Quote Originally Posted by filghy2 View Post
It could equally be said that there is a fine line between being pro-Israel and anti-Palestinian, and that line has been crossed on many occasions.
I tend to think in terms of parallel lines characterising a lot of the conflict since the first Aliyah in 1880. The settlers were astounded to find Arabs living and working where they expected a half-empty undeveloped land. Zionist/Nationalist pamphlets continued to peddle this lie right up to the 1940s. The two communities thereafter failed to accommodate each other, much as in the late Ottoman era the existing Jewish communities had lived as far apart from the Arabs as possible. There have been examples of co-operation, friendship, inter-marriage, but the post-war settlement that evolved from 1917 to 1921 robbed both the Arab and Jewish residents of Palestine an independent voice: just as then they would have had to find a way to live together, so this remains true today.

The left has never spoken with a united voice, but I don't think any political movement has. We have seen in the UK how some radical Trans activists have alienated people they need for support with aggressive, intolerant views, I often just ignore it on the basis that most people most of the time are reasonable and respond well to coherent arguments stated plainly, rather than at ten decibels at one end of a megaphone -it is one of the reasons why Trump never won and can never win the popular vote in the US, and why it is counter-productive to denounce people with contrary views as 'Transphobic' or worse. There are other ways to peel an onion, one doesn't need an axe.

If the left has a problem, so too do those who support Israel, but can't or will not distinguish between Israelis in general, and the Fascists like Netanyahu, unwilling it seems to me, to accept the Fascist past that was part of the Israel project from the start, of people like Avraham Stern or Menachem Begin. It is thus possible to be a fierce critic of Netanyahu and the other minority parties in his coalition on the basis of their politics and political history without getting into an existential doom-loop about the life and death of Israel. Extremist politics might be a consequence of the extreme positions taken by both sides, with violence its most obvious form of expression, and right now the HAMAS attack of October '23 has badly damaged relations. That kind of violence forces people to take sides, and thus open a rift between them. It will take a long time for these wounds to heal.
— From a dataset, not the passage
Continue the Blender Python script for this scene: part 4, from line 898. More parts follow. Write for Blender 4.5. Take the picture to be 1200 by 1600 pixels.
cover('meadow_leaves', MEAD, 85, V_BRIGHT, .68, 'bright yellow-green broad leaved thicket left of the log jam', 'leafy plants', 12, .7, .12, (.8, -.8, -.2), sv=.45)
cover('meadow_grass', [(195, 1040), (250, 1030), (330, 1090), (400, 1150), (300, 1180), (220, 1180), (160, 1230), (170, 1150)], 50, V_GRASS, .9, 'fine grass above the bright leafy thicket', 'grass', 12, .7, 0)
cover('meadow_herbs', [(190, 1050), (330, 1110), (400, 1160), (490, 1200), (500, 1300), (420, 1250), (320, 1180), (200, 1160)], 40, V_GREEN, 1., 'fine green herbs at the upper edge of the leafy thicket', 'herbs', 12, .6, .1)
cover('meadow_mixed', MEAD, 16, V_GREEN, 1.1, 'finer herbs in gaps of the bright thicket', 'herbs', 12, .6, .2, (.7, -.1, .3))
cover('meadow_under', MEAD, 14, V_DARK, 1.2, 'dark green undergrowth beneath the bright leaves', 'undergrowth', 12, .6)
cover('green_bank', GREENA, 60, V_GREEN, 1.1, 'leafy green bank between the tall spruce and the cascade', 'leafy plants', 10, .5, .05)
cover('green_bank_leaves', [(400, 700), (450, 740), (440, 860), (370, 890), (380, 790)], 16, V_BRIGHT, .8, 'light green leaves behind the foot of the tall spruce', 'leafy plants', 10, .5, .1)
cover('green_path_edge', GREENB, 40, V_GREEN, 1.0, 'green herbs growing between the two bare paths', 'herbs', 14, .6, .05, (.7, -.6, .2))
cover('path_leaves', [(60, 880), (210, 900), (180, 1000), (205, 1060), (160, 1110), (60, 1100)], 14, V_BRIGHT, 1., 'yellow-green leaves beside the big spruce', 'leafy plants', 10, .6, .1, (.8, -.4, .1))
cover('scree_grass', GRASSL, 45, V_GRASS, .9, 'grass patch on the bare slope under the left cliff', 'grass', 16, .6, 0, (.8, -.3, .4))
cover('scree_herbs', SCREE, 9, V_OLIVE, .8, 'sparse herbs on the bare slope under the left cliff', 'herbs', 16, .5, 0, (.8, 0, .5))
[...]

Once upon a time they did try to put it behind themselves, and for all the flaws in the 1993 Treaty, it offered a framework for change. Itamar Rabinovich once wrote a book, via Robert Frost, The Road Not Taken, about an earlier phase of 'peace talks' that went nowhere. The irony is that after the peace talks that did go somewhere, the choice not to take that road was made by the people who murdered Yitzhak Rabin, or people like Ariel Sharon, Netanyahu and Likud, and though Avi Shlaim does point out that the other major group to reject that Treaty was HAMAS, the main weight of his criticism is on Israel-

". The main conclusion is that the Oslo accord was not doomed to failure from the start: it failed because Israel, under the leadership of the Likud, reneged on its side of the deal."
The Rise and Fall of the Oslo Peace Process (ox.ac.uk)

Netanyahu's days in politics may be numbered, but like the men he admires from Israel's past, he is going down fighting, and I don't think he cares how many he he takes with him. Why should any reasonable person support him and his Nationalist politics, given that it has failed so badly over so many decades and has left Gaza in ruins, and set back the cause of peace for another dismal decade?